The Death Valley setting is fascinating: wide open and sunny yet lonely and dangerous. The simple plot reveals complex character relations, including intrigues and hatreds that lead to violence. There is a desperate fight with shovels, and fate steps in with a raging sand-storm to bring the film to its conclusion.

As you watch, you know by dialogue and costume that you’re watching a western, but the mood feels darkly noir.

Randolph Scott, William Bishop, and Ella Raines in The Walking Hills

 

The Capture (1950)

Even more obviously noirish than The Walking Hills is 1950’s The Capture. Here again we have a western setting, this time in Mexico’s oil fields. The mood, however, is typically noirish plot twists and anxiety straight through.

Through the noir device of narrative framing, we meet protagonist Lin Vanner (Lew Ayres) as he finds sanctuary in a priest’s tiny home after having been shot by the police. He knows he will be killed, and seeks solace in telling his tale to the priest.

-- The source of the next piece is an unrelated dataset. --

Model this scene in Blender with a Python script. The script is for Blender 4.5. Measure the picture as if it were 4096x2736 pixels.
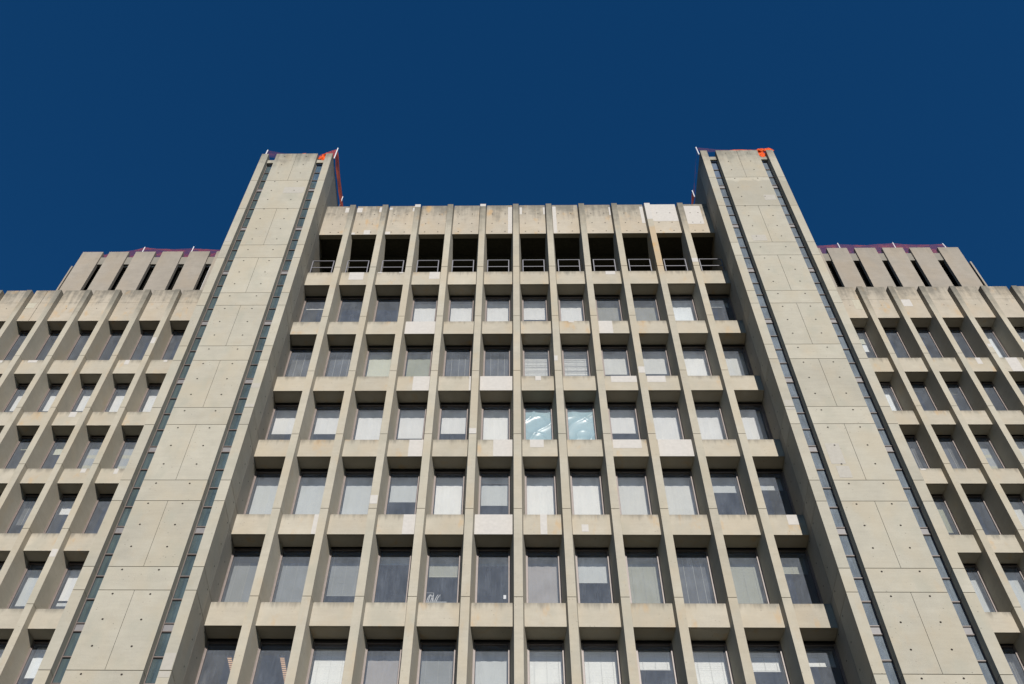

When managing an oil field, Vanner captured a man who was suspected of robbing the payroll. The suspect was shot and unable to raise both arms to signal his surrender, but Vanner did not know this and shot him dead. As a result of the incident, Vanner’s social-climbing fiancée broke off their engagement, and Vanner resigned from his job. Guilt drove him to visit the dead man’s widow Ellen (Teresa Wright) and her son, and he decides to work on her ranch. Complex emotions emerge as the two grow attracted to one another, but when Ellen finds out who Vanner is, she turns cold and vindictive. Another twist comes as Vanner learns the truth of Ellen’s relationship with her abusive former husband. The film eventually returns to the present, where Vanner’s past has fully caught up with him and he must pay the price…or must he?

 

Lew Ayres and Teresa Wright in The Capture

 

If The Walking Hills is a western with noirish tensions, The Capture is noir with a western setting. The two films together illustrate well how the mood of the immediate post-war era impacted Hollywood film and worked within John Sturges early directing career, leading to his best known and award-nominated films.